Verlässt man die Mall, um Nikotin zu tanken, findet man garantiert erst nach einer halben Stunde zurück zu H&M

Das sollte sich ändern: Unibail-Rodamco-Westfield plante ein Shoppingcenter, das vereinen sollte, was bisher getrennt war. Dafür wurde der Neumarkt von rechts auf links gedreht, alte Kaufhäuser und Bürokomplexe geräumt und ehemalige Fußgängerunterführungen entkernt und zugeschüttet. Die großen, leeren, vor sich hin gammelnden Gebäude, die Dauerbaustelle, das aufgerissene Straßenpflaster, die immer wieder woanders angelegten Not-Bushaltestellen und die provisorisch auf dem kaputten Asphalt aufgemalten Straßenspuren verwandeln nun schon seit Jahren den Neumarkt und die Johannisstraße in etwas, das man problemlos ansiedeln könnte in einer verlassenen, postsowjetischen Industriestadt – aber ganz sicher nicht in die Mitte Osnabrücks.

Das Schlimmste ist: Dieser Zustand wird sich wohl so schnell nicht ändern, denn nun hat Unibail-Rodamco-Westfield das Gleiche verkündet wie zuvor bereits ECE: Auch dieser Investor wird in Osnabrück kein Shoppingcenter bauen.
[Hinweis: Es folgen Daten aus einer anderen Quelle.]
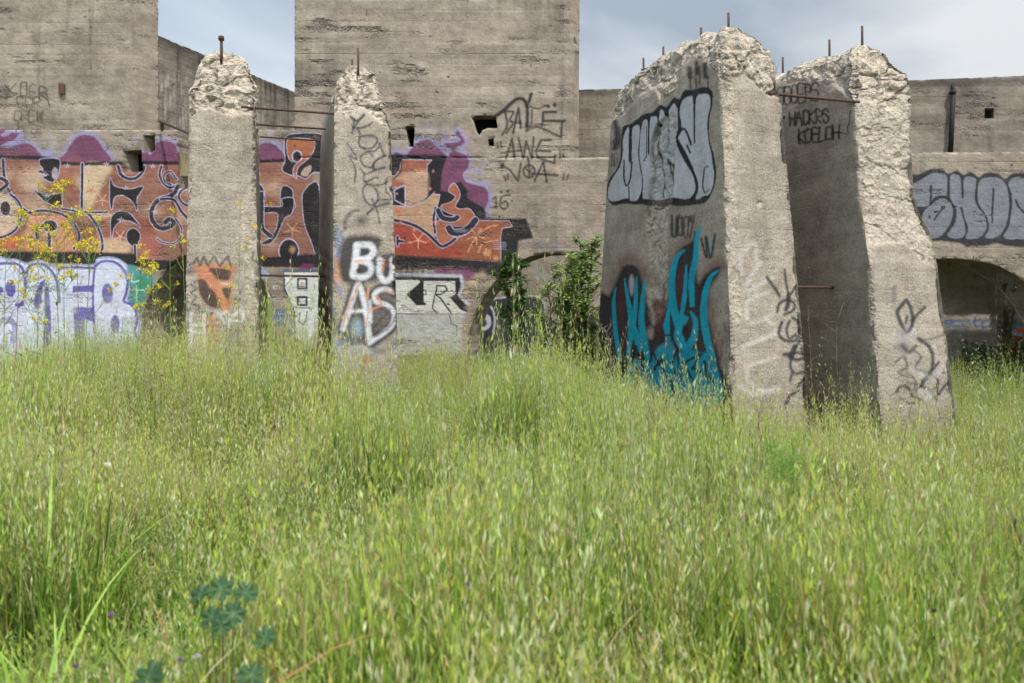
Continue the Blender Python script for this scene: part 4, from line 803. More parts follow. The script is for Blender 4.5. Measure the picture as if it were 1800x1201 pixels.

Die Planungen für das Einkaufszentrum mit rund 16.500 Quadratmetern Verkaufsfläche sind eingestellt. Hintergrund seien „die steigenden Kosten am überhitzten deutschen und europäischen Baumarkt“.

Auch Osnabrücks Oberbürgermeister Wolfgang Griesert (CDU) sagte, die Baupreise seien „in einer Weise explodiert, dass eine Refinanzierung durch die Mieten im Center nicht mehr zu erwarten“ sei. Das Unternehmen strebe nun an, auf den Grundstücken „eine gemischt genutzte Immobilie“ zu entwickeln. Und so eine Entwicklung kann bekanntermaßen dauern.

Warum der gleiche Investor angesichts dessen allerdings in der ungleich teureren Hamburger Hafencity Chancen für ein neues Mega-Shoppingcenter sieht, wird wohl sein Geheimnis bleiben.